AJR  Books
From AJR,   December/January 2011

A Powerful, Flawed Reporting Giant Poisoning the Press   

Richard Nixon, Jack Anderson, and the Rise of Washington’s Scandal Culture

By Mark Feldstein

Farrar, Straus & Giroux

461 pages; $30

  Posted:  Thu,Dec.9 2010

Book review by Mark Lisheron
Senior Contributing Writer Mark Lisheron (mark@texaswatchdog.org) is Austin bureau chief for Texas Watchdog, a government accountability news Web site.      


Mark Feldstein has done journalism a terrific service by putting Jack Anderson once again at the center of the reporting universe.

The legends of Watergate having blotted out the sun, almost no one remembers Anderson. But just a few short months before the world's most famous third-rate burglary collapsed into a conspiracy that brought the impeachment and resignation of President Richard Nixon, Jack Anderson was, perhaps, the most famous reporter in the world.

He was a Pulitzer Prize winner, feared and loathed by the highest-ranking political figures in both parties. He was fearless in defense of the First Amendment, protective of his sources and relentless in pursuit of the documented proof the best stories depend upon. And as Feldstein's book establishes, threatening enough that a president would seriously discuss with his staff having him killed.

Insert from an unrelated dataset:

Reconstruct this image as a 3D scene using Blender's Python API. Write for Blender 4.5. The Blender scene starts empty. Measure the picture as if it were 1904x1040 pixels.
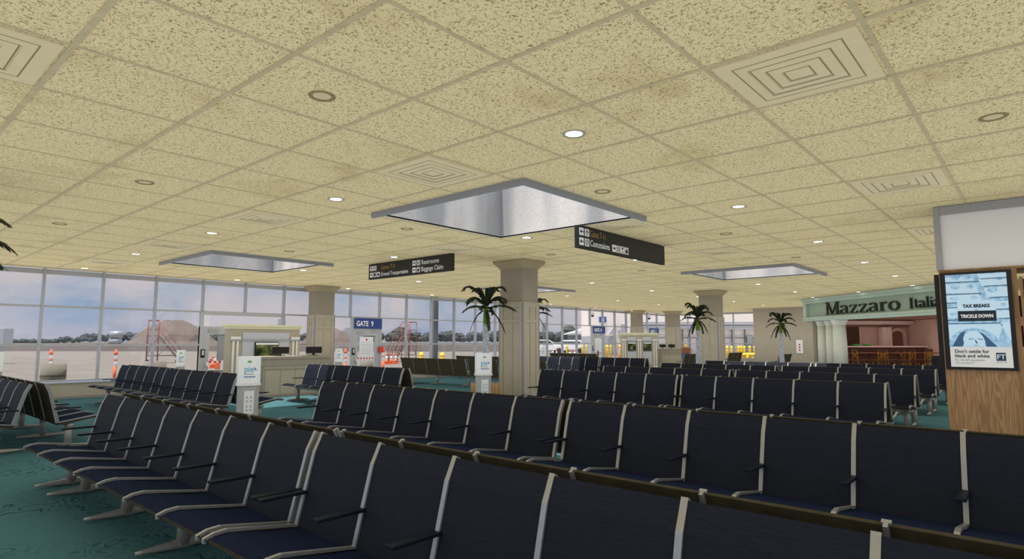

Anderson was also an embarrassment. His prose and his ego were as loud and gauche as his suits. He was not above bugging and bribing, misrepresenting himself and consorting with underworld figures to get what he needed to kick out another 750-word column, incomprehensibly called the Washington Merry-Go-Round. Finally, as his fame and notoriety flickered, Anderson sold out in every ethically questionable way, for big money.

The portraits of Nixon and Anderson painted by Feldstein, a professor of media and public affairs at George Washington University and a much decorated investigative reporter himself, are not pretty. Nixon uses the red stain of communism to smear his way from the U.S. House to the Senate, the vice presidency and, after eight years in the political wilderness, the White House. Anderson's ethics, as he rises from "legman" apprenticing for Drew Pearson and eventually inheriting his nationally syndicated Merry-Go-Round column, would be unrecognizable today.

In 1958, while Nixon serves as vice president under Dwight Eisenhower, Anderson and a Democratic operative are caught bugging a businessman whose bribery of Eisenhower's chief of staff results in the staff member's resignation. Appearing before a grand jury, Anderson offers up, one of the prosecutors said, "the greatest morass of concealment, dissemblance and demonstrable perjury to which I have ever been exposed in a courtroom."

The lesson for Anderson, who walked, is to do whatever it takes and never back down. He is able to ferret out a $205,000 gift channeled to Nixon through his ne'er do well brother, Donald, from eccentric recluse Howard Hughes. At the same time, Anderson is taking thousands of dollars in cash, stock and gifts from column subjects and lobbyists.

Knee deep in the fetid mire, however, Anderson could summon sources to provide documents like those exposing the Nixon administration's secret role in a surprise and much condemned attack on India by Pakistan in 1971. It was the story that would win him the Pulitzer Prize and a curiously fleeting fame.

The lesson for Nixon is do unto others before they do unto you. One of the book's most valuable insights comes in the retelling of Anderson's bombshells exposing the Nixon administration's role in the murderous overthrow of the government of Chile on behalf of the International Telephone and Telegraph Corp. It was, with dirty money spent and illegal acts committed by the same cast, a dress rehearsal for Watergate.

As Anderson bears down on the story, Nixon suggests to his henchmen that the reporter should be murdered. The bumbling and haphazard planning – including discussions with a CIA scientist to slather an LSD-laced mixture on the steering wheel of Anderson's car – would be laughable if they weren't so chilling.

If there is one weakness in "Poisoning the Press," it is Feldstein's inability to adequately explain how or why Anderson, at the zenith in 1972, failed so miserably to get on top of Watergate. The book is also a little thin trying to keep the promise of the title to fix Nixon and Anderson in the rise of Washington scandal culture. Journalism ethics reform, the rise of investigative teams, their preoccupation with devalued scandals that are nonetheless given "gate" suffixes and their blunting by a new generation of politicians staying on message are handled in a nine-page epilogue.

Feldstein needn't have bothered. He already had a great story, a "Who's Afraid of Virginia Woolf" love story of two powerful men who for gnarled and tangled reasons needed one another desperately.